Postcard pretty, colonial Tepotzotlán has more than enough to tempt you into hanging out here for the whole day. The town seems a lot smaller than its population of 39,000 suggests. Cobbled streets bursting with bright flowers are concentrated around the plaza and Colegio and Iglesia de San Francisco Javier (now the Museo Nacional del Virreinato), whose sumptuous inner sanctum is one of the most spectacular examples of 16th century Jesuit bling in the country.
Tepotzotlán is a popular place to come for leisurely outdoor weekend lunches and for Sunday’s craft market. On the weekends the plaza is packed with Chilangos (Mexico City dwellers) who have been lured onto the restaurant terraces with promises of free beer by wise-cracking waiters. Try Los Virreyes (Plaza Virreinal 32, Tel: 5876 02 35) which has an extensive menu- including lunchtime deals for $9- and great views over the square.
On the western side of the plaza, the Mercado Municipal is full of small stalls with cheap, delicious Mexican food, including the Quesadillas de Huitlacoche (a black fungus that grows on maize) for which the town is renowned. Refresh your palette afterwards with nieve (sorbet), another Tepotzotlán specialty available from carts on the square and in a variety of flavors such as cheese or tequila.
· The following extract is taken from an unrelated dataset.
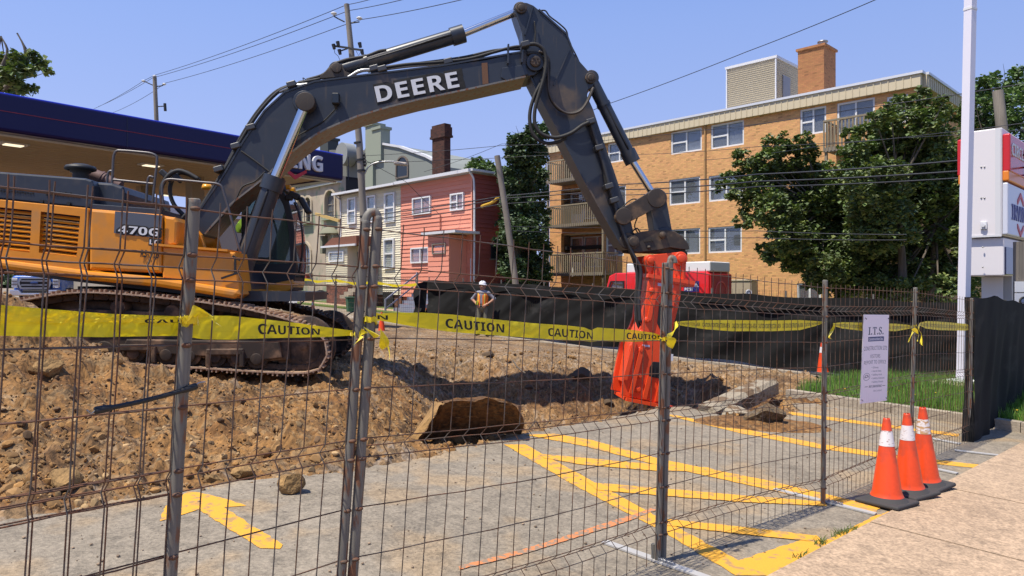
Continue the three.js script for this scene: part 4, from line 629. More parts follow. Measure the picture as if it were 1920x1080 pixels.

The town is a great place to kick back and relax and soak up the traditional provincial atmosphere, and if you’re lucky you might catch a concert in the church. If the sleepy charm convinces you to stay overnight, the Hotel Posada San José on Plaza Virreinal 13 (Tel: (55) 5876 0520) has small but good-value rooms ($19-$38) overlooking the cathedral. For those who are looking for a bit more luxury and don’t mind views of the motorway, Hotel City Express Tepotzotlán has all the air conditioned, cable TV extravagance you could require from $63 (Tel: (55) 5899 3190, www.cityexpress.com.mx).